Collections and Sets
I like to present matters in a Mereo-topological manner. Now a unit is an object that is not a whole of two separate (not in contact) parts, and at the same time it is separate from any other object. A totality of unites is a collection. The smallest collection is a unit. An element of a collection is a unit part of that collection. So the unit collection is the sole element of itself. Multipleton collections are those that are constituted of many unites. So they are not the elements of themselves. Now for the sake of simplicity let's assume the ideal condition of all unites being unbreakable and actually in-changeable over time, and they won't be in contact with other objects at other moments of time. So no unit object can be split into two separate objects at some other moment of time, nor it would be a part of another unit object at other moment of time. Of course this is an ideal condition. Under that assumption we can have stable totalities and thus I can extend any predicate in the object world as far as that predicate only hold of unchangeable unit objects. If the unites are breakable (as it is the case with the real object world) or can come in contact with other units to form bigger units (as it is the case with the real object world) then this method fail, or at least becomes very extremely complex.
Set theory can be explained as an imaginary try to REPRESENT stable collections of unites, by stable unites. So any two stable collections (i.e. their unites are unchangeable over time) would have distinct representative unites (whether those representative units are part of those collections or external to them) as long as they are not the same, and each collection is only represented by one unit. This theory of representation of collections by units, is the essence of Set theory. Of course the representative unites are ideal, i.e. unchangeable over time. Now while element-hood of collections are being unit parts of those collections, yet "membership" in a set is another matter. Membership in sets can be defined in two says, l personally like the definition of them being elements of collections represented by the unit, i.e. every set is actually a unit object that represented collection of unites, now those unites of the represented collection are the elements of that set. Let me put it formally:
x is member of y if and only if there exists a collection z such that y is the representative of z and x is an element of z.

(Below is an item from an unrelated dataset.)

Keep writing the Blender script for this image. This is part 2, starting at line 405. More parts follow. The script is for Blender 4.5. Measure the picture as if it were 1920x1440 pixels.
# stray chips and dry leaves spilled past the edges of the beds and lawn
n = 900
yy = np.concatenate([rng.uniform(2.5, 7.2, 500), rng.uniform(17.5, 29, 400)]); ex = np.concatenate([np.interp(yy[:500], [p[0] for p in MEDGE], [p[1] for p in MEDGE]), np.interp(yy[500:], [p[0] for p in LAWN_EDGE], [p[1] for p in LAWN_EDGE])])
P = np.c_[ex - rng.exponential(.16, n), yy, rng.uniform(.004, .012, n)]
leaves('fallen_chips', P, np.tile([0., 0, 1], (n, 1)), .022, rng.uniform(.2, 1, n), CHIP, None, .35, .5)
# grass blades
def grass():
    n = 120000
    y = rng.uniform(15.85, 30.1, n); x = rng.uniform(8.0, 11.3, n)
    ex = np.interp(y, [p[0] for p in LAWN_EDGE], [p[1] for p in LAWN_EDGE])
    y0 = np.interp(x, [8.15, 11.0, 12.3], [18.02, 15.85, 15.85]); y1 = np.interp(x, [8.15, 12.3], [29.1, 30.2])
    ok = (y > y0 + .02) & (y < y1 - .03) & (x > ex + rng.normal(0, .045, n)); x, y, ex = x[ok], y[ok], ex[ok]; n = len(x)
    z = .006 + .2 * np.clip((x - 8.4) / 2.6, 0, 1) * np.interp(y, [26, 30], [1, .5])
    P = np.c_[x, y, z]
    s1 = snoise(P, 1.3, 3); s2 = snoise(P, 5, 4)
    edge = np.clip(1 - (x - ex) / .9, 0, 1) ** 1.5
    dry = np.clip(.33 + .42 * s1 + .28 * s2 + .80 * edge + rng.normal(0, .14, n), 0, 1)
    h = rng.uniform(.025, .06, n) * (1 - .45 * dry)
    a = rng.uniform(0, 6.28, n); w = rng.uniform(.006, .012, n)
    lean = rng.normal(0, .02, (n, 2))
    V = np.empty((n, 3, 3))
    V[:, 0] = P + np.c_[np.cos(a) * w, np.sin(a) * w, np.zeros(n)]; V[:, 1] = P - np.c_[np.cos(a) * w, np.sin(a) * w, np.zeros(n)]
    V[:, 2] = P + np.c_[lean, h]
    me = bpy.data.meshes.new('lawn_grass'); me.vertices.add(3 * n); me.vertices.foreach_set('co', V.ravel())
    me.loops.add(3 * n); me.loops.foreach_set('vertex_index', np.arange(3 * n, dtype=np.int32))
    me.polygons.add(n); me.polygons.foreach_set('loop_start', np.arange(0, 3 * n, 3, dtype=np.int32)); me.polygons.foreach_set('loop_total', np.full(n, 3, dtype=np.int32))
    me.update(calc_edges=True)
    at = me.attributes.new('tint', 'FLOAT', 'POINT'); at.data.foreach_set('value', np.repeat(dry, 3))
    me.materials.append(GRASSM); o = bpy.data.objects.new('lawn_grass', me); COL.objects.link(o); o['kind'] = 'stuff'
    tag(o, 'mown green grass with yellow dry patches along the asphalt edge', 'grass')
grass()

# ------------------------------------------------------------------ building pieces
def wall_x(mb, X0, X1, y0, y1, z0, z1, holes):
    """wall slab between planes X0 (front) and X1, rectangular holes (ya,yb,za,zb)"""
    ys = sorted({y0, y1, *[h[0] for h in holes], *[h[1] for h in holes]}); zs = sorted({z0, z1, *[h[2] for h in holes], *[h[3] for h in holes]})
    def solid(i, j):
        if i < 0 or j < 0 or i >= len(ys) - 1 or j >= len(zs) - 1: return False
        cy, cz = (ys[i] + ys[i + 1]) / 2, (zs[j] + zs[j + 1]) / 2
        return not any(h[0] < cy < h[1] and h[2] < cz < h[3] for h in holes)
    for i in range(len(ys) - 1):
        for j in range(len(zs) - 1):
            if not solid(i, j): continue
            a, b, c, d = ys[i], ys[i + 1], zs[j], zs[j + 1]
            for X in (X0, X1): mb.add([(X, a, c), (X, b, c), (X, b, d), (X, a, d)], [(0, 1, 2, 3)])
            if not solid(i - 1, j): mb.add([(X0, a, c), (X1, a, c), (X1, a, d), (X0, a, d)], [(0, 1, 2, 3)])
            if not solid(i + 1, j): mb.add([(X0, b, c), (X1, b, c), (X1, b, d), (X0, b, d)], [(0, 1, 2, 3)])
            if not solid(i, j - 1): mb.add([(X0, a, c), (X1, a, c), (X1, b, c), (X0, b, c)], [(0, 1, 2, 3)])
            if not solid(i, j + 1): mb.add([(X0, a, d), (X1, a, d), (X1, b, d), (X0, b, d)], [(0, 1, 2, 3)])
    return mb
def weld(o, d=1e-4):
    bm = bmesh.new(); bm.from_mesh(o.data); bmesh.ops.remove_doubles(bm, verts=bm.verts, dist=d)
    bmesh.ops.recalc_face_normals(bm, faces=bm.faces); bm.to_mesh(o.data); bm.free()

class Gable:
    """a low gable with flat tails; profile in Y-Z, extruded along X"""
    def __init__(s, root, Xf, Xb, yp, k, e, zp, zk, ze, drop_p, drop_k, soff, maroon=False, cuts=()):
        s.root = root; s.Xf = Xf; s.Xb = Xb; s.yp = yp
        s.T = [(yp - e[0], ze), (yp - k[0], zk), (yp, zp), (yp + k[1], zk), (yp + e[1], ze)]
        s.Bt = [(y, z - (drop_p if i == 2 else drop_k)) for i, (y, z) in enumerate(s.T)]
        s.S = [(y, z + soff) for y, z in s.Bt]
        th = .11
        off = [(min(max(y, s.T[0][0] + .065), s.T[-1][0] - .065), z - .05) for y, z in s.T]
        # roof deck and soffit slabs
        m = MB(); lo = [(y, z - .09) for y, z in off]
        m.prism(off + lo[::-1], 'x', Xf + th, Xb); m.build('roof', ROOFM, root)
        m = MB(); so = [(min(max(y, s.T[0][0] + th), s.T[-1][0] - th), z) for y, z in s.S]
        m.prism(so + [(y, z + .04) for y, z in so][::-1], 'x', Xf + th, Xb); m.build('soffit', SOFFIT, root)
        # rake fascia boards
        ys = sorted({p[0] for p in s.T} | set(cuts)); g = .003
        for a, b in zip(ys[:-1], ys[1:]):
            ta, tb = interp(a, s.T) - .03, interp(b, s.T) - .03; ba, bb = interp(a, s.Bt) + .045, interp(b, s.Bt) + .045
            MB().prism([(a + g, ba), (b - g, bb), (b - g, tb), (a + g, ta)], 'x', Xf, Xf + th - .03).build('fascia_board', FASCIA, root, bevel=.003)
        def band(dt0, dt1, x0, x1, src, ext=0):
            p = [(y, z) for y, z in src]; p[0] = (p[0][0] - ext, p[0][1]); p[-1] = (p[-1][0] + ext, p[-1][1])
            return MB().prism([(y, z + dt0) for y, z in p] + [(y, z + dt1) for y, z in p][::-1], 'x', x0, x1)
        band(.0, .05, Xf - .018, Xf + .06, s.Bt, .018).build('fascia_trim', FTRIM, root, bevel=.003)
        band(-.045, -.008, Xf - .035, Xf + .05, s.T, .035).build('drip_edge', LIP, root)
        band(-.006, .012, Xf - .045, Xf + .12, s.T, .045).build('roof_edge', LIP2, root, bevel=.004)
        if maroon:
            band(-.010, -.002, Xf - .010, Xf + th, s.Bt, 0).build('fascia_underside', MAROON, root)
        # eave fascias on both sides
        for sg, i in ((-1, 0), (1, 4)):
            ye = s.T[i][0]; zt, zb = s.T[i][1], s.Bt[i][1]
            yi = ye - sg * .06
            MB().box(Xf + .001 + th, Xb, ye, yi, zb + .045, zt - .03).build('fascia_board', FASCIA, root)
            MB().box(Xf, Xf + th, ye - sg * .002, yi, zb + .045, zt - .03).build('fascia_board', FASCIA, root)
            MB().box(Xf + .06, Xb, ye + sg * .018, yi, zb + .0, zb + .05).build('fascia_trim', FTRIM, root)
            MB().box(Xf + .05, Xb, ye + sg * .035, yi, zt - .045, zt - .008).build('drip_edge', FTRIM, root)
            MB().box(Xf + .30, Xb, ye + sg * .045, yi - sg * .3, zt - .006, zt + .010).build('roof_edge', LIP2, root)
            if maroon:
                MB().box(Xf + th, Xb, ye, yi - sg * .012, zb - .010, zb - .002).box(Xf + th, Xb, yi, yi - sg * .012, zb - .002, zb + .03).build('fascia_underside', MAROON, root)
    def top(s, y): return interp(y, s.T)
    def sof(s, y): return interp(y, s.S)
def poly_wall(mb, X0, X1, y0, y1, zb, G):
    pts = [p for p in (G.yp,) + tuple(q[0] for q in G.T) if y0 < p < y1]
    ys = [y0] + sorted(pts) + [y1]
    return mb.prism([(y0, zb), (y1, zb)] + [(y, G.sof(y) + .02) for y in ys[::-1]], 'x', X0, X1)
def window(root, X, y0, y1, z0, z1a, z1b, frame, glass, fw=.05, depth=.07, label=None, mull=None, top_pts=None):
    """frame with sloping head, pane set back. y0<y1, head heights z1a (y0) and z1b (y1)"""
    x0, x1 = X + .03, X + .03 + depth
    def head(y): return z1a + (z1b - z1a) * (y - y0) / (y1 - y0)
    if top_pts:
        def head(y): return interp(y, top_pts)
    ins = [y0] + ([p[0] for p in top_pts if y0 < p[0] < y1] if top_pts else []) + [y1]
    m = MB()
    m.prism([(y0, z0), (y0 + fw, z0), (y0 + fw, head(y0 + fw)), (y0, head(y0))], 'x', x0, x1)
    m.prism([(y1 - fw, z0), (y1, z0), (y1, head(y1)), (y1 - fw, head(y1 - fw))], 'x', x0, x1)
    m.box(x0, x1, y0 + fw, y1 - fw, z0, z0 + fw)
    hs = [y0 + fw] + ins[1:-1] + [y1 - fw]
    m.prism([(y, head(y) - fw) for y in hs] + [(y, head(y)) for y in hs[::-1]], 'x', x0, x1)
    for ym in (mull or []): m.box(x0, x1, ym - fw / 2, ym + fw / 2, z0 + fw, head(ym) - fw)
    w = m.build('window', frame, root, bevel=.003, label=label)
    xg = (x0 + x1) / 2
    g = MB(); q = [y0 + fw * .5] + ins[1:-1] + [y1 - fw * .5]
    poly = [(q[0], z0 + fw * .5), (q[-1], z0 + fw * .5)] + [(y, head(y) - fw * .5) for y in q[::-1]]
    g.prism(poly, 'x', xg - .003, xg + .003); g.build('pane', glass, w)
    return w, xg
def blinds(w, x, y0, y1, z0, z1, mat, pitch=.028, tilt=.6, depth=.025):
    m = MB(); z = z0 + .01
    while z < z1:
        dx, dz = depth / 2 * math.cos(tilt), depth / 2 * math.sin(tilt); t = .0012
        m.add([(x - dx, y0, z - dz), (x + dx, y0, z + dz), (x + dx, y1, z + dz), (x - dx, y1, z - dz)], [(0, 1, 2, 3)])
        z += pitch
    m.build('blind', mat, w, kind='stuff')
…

We start with the non representative unit, i.e. a unit object that do not represent any collection of unites, this would stand for the empty set. then go upwards in a hierarchy. What I call as the representational hierarchy, where collections are represented by sets (units) and sets themselves are collected into collections, which are represented by sets, etc..... This step-wise hierarchical approach enables a gradual transition from the less complex to the next more complex to the next, and so on... So a nice way would be to start with the empty object (the non representing unit), then to the collection of all sets representing parts of that empty object, then to the collection of all sets representing parts of the resulting objects, etc...
We can extend the representational hierarchy as long as we don't have a clear inconsistency with it. This way we can encode almost all of mathematical objects in that hierarchy.
Set not only can represent finished collections, it can also represented unfinished collection, as long as the process of producing the elements of that collection is well defined, like the process of making the naturals by succession from prior naturals and so on.. we can have a set that would represent the process of that natural production. And those are the infinite sets.
So set theory of mathematics like in ZFC are just a theory about representation of actually finished collection and of potentially non-finishing collections.
I just wanted to put you in the picture, that sets (as used in mathematics) are different from the Mereological collections I've spoken about. While the genre of collections is the same as the genre of their elements, sets on the other hand can be totally external to the collections they represent and can indeed be of a different nature. There is a lot of confusion between collections and sets, even in standard text-books of mathematics, and especially there is the confusion between element-hood of collections and membership in sets, that many mathematical textbooks on set theory introduce sets in terms of collections and set membership in term of element-hood of collections, and this is a great confusion. Set do not function as collections, no they function as unit representatives of collections, thereby enabling us to speak of a hierarchy of multiplicities within multiplicities and so on... So the set concept is stronger concept than the collective concept. The former is representational and latter is mereological.